** START **
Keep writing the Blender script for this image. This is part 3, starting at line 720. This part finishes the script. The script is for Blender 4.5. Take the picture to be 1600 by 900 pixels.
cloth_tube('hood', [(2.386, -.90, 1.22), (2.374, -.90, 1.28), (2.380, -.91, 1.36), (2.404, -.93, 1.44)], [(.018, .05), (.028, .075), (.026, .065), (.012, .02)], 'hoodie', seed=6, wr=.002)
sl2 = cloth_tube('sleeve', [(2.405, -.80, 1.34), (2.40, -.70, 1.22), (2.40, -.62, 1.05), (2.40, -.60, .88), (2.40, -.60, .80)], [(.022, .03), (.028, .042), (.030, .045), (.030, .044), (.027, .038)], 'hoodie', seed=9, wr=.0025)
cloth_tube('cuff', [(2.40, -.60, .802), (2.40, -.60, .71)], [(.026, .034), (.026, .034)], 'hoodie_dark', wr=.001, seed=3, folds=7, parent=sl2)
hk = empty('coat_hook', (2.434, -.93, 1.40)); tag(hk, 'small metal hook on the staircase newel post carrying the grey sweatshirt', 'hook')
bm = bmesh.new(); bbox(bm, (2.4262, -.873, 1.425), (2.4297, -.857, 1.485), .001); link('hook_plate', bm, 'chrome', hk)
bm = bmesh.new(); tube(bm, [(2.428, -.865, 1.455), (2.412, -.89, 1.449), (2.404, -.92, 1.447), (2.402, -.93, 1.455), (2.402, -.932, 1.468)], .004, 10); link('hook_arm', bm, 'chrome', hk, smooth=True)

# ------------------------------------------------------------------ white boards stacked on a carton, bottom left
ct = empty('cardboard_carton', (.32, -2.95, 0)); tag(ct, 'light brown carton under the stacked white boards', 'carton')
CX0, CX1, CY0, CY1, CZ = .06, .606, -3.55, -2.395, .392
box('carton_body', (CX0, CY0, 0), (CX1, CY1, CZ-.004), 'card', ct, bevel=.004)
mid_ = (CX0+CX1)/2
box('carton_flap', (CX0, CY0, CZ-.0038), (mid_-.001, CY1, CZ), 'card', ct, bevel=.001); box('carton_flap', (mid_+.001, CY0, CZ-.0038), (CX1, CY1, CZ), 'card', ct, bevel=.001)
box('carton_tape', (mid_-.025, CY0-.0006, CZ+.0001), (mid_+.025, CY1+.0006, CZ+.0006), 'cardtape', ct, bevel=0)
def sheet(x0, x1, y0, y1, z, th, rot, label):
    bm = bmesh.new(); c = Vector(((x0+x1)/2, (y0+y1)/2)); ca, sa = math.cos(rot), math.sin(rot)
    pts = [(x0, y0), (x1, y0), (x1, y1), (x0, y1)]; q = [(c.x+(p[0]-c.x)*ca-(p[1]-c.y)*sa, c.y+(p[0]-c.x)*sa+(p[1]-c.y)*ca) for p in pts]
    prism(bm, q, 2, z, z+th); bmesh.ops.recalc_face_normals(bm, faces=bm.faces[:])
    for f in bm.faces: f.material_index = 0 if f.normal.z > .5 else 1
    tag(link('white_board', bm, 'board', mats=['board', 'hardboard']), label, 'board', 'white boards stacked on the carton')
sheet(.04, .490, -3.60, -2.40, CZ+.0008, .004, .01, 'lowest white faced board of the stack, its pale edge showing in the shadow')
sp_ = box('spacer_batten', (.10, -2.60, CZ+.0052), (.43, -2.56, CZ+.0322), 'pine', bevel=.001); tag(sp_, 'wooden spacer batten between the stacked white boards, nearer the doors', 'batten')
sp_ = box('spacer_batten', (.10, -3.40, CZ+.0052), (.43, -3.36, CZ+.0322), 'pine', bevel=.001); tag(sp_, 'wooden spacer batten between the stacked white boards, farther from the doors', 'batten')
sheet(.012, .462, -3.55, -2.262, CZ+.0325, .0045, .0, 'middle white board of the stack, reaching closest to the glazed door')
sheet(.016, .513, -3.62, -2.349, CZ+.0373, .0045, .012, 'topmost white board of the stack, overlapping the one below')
** END **
▶ **Exercise**:
Extract all of the material exactly as it is written.

▶ **Result for this exercise**:
Keep writing the Blender script for this image. This is part 3, starting at line 720. This part finishes the script. The script is for Blender 4.5. Take the picture to be 1600 by 900 pixels.
cloth_tube('hood', [(2.386, -.90, 1.22), (2.374, -.90, 1.28), (2.380, -.91, 1.36), (2.404, -.93, 1.44)], [(.018, .05), (.028, .075), (.026, .065), (.012, .02)], 'hoodie', seed=6, wr=.002)
sl2 = cloth_tube('sleeve', [(2.405, -.80, 1.34), (2.40, -.70, 1.22), (2.40, -.62, 1.05), (2.40, -.60, .88), (2.40, -.60, .80)], [(.022, .03), (.028, .042), (.030, .045), (.030, .044), (.027, .038)], 'hoodie', seed=9, wr=.0025)
cloth_tube('cuff', [(2.40, -.60, .802), (2.40, -.60, .71)], [(.026, .034), (.026, .034)], 'hoodie_dark', wr=.001, seed=3, folds=7, parent=sl2)
hk = empty('coat_hook', (2.434, -.93, 1.40)); tag(hk, 'small metal hook on the staircase newel post carrying the grey sweatshirt', 'hook')
bm = bmesh.new(); bbox(bm, (2.4262, -.873, 1.425), (2.4297, -.857, 1.485), .001); link('hook_plate', bm, 'chrome', hk)
bm = bmesh.new(); tube(bm, [(2.428, -.865, 1.455), (2.412, -.89, 1.449), (2.404, -.92, 1.447), (2.402, -.93, 1.455), (2.402, -.932, 1.468)], .004, 10); link('hook_arm', bm, 'chrome', hk, smooth=True)

# ------------------------------------------------------------------ white boards stacked on a carton, bottom left
ct = empty('cardboard_carton', (.32, -2.95, 0)); tag(ct, 'light brown carton under the stacked white boards', 'carton')
CX0, CX1, CY0, CY1, CZ = .06, .606, -3.55, -2.395, .392
box('carton_body', (CX0, CY0, 0), (CX1, CY1, CZ-.004), 'card', ct, bevel=.004)
mid_ = (CX0+CX1)/2
box('carton_flap', (CX0, CY0, CZ-.0038), (mid_-.001, CY1, CZ), 'card', ct, bevel=.001); box('carton_flap', (mid_+.001, CY0, CZ-.0038), (CX1, CY1, CZ), 'card', ct, bevel=.001)
box('carton_tape', (mid_-.025, CY0-.0006, CZ+.0001), (mid_+.025, CY1+.0006, CZ+.0006), 'cardtape', ct, bevel=0)
def sheet(x0, x1, y0, y1, z, th, rot, label):
    bm = bmesh.new(); c = Vector(((x0+x1)/2, (y0+y1)/2)); ca, sa = math.cos(rot), math.sin(rot)
    pts = [(x0, y0), (x1, y0), (x1, y1), (x0, y1)]; q = [(c.x+(p[0]-c.x)*ca-(p[1]-c.y)*sa, c.y+(p[0]-c.x)*sa+(p[1]-c.y)*ca) for p in pts]
    prism(bm, q, 2, z, z+th); bmesh.ops.recalc_face_normals(bm, faces=bm.faces[:])
    for f in bm.faces: f.material_index = 0 if f.normal.z > .5 else 1
    tag(link('white_board', bm, 'board', mats=['board', 'hardboard']), label, 'board', 'white boards stacked on the carton')
sheet(.04, .490, -3.60, -2.40, CZ+.0008, .004, .01, 'lowest white faced board of the stack, its pale edge showing in the shadow')
sp_ = box('spacer_batten', (.10, -2.60, CZ+.0052), (.43, -2.56, CZ+.0322), 'pine', bevel=.001); tag(sp_, 'wooden spacer batten between the stacked white boards, nearer the doors', 'batten')
sp_ = box('spacer_batten', (.10, -3.40, CZ+.0052), (.43, -3.36, CZ+.0322), 'pine', bevel=.001); tag(sp_, 'wooden spacer batten between the stacked white boards, farther from the doors', 'batten')
sheet(.012, .462, -3.55, -2.262, CZ+.0325, .0045, .0, 'middle white board of the stack, reaching closest to the glazed door')
sheet(.016, .513, -3.62, -2.349, CZ+.0373, .0045, .012, 'topmost white board of the stack, overlapping the one below')